> _Supplied data_
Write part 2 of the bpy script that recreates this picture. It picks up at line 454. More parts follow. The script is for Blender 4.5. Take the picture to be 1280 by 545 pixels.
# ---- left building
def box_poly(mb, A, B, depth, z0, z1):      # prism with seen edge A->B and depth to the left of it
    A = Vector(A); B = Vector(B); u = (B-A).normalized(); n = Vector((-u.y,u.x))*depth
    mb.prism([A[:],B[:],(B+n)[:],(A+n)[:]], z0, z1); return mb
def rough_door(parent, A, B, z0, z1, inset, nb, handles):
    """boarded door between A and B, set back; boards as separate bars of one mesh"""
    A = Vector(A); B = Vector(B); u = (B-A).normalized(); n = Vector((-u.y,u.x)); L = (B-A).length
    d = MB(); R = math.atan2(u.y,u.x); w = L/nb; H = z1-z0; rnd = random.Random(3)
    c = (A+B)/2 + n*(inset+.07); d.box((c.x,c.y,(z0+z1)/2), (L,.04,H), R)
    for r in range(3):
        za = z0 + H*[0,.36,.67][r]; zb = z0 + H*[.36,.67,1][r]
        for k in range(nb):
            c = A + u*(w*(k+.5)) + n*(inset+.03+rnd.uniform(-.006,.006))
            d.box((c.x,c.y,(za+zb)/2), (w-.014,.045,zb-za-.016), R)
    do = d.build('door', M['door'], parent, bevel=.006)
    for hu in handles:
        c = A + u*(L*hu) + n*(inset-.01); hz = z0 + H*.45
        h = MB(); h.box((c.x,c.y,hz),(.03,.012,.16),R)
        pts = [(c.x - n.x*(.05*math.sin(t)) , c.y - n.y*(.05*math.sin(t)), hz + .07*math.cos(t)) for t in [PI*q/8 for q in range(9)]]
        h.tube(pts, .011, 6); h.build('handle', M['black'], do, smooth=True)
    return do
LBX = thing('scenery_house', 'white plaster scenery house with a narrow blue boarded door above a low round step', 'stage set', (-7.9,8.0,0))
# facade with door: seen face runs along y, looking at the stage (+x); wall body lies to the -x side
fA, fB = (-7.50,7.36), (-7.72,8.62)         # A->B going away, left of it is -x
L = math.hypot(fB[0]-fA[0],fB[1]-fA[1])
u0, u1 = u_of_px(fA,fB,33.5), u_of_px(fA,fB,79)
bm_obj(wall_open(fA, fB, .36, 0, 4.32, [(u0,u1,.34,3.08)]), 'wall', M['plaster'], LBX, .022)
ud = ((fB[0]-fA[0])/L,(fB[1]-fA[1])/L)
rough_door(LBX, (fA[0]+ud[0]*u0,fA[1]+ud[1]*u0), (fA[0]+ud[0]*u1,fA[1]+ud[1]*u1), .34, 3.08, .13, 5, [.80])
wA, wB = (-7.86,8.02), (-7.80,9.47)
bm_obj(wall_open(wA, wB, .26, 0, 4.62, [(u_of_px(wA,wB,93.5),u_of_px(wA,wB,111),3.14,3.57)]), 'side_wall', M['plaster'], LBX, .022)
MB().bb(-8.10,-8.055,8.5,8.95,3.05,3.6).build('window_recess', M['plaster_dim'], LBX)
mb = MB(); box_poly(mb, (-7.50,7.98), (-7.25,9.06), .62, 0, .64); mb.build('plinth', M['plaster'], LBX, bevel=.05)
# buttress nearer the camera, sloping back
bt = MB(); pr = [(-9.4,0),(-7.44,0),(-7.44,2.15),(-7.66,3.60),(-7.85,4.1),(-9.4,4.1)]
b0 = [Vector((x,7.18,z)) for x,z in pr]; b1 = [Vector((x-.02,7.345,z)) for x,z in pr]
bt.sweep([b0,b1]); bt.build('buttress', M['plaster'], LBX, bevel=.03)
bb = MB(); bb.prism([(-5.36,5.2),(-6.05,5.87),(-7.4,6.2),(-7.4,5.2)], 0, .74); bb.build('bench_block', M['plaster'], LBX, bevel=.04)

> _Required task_
Please repeat the listing exactly, with nothing left out.

> _Correct output_
Write part 2 of the bpy script that recreates this picture. It picks up at line 454. More parts follow. The script is for Blender 4.5. Take the picture to be 1280 by 545 pixels.
# ---- left building
def box_poly(mb, A, B, depth, z0, z1):      # prism with seen edge A->B and depth to the left of it
    A = Vector(A); B = Vector(B); u = (B-A).normalized(); n = Vector((-u.y,u.x))*depth
    mb.prism([A[:],B[:],(B+n)[:],(A+n)[:]], z0, z1); return mb
def rough_door(parent, A, B, z0, z1, inset, nb, handles):
    """boarded door between A and B, set back; boards as separate bars of one mesh"""
    A = Vector(A); B = Vector(B); u = (B-A).normalized(); n = Vector((-u.y,u.x)); L = (B-A).length
    d = MB(); R = math.atan2(u.y,u.x); w = L/nb; H = z1-z0; rnd = random.Random(3)
    c = (A+B)/2 + n*(inset+.07); d.box((c.x,c.y,(z0+z1)/2), (L,.04,H), R)
    for r in range(3):
        za = z0 + H*[0,.36,.67][r]; zb = z0 + H*[.36,.67,1][r]
        for k in range(nb):
            c = A + u*(w*(k+.5)) + n*(inset+.03+rnd.uniform(-.006,.006))
            d.box((c.x,c.y,(za+zb)/2), (w-.014,.045,zb-za-.016), R)
    do = d.build('door', M['door'], parent, bevel=.006)
    for hu in handles:
        c = A + u*(L*hu) + n*(inset-.01); hz = z0 + H*.45
        h = MB(); h.box((c.x,c.y,hz),(.03,.012,.16),R)
        pts = [(c.x - n.x*(.05*math.sin(t)) , c.y - n.y*(.05*math.sin(t)), hz + .07*math.cos(t)) for t in [PI*q/8 for q in range(9)]]
        h.tube(pts, .011, 6); h.build('handle', M['black'], do, smooth=True)
    return do
LBX = thing('scenery_house', 'white plaster scenery house with a narrow blue boarded door above a low round step', 'stage set', (-7.9,8.0,0))
# facade with door: seen face runs along y, looking at the stage (+x); wall body lies to the -x side
fA, fB = (-7.50,7.36), (-7.72,8.62)         # A->B going away, left of it is -x
L = math.hypot(fB[0]-fA[0],fB[1]-fA[1])
u0, u1 = u_of_px(fA,fB,33.5), u_of_px(fA,fB,79)
bm_obj(wall_open(fA, fB, .36, 0, 4.32, [(u0,u1,.34,3.08)]), 'wall', M['plaster'], LBX, .022)
ud = ((fB[0]-fA[0])/L,(fB[1]-fA[1])/L)
rough_door(LBX, (fA[0]+ud[0]*u0,fA[1]+ud[1]*u0), (fA[0]+ud[0]*u1,fA[1]+ud[1]*u1), .34, 3.08, .13, 5, [.80])
wA, wB = (-7.86,8.02), (-7.80,9.47)
bm_obj(wall_open(wA, wB, .26, 0, 4.62, [(u_of_px(wA,wB,93.5),u_of_px(wA,wB,111),3.14,3.57)]), 'side_wall', M['plaster'], LBX, .022)
MB().bb(-8.10,-8.055,8.5,8.95,3.05,3.6).build('window_recess', M['plaster_dim'], LBX)
mb = MB(); box_poly(mb, (-7.50,7.98), (-7.25,9.06), .62, 0, .64); mb.build('plinth', M['plaster'], LBX, bevel=.05)
# buttress nearer the camera, sloping back
bt = MB(); pr = [(-9.4,0),(-7.44,0),(-7.44,2.15),(-7.66,3.60),(-7.85,4.1),(-9.4,4.1)]
b0 = [Vector((x,7.18,z)) for x,z in pr]; b1 = [Vector((x-.02,7.345,z)) for x,z in pr]
bt.sweep([b0,b1]); bt.build('buttress', M['plaster'], LBX, bevel=.03)
bb = MB(); bb.prism([(-5.36,5.2),(-6.05,5.87),(-7.4,6.2),(-7.4,5.2)], 0, .74); bb.build('bench_block', M['plaster'], LBX, bevel=.04)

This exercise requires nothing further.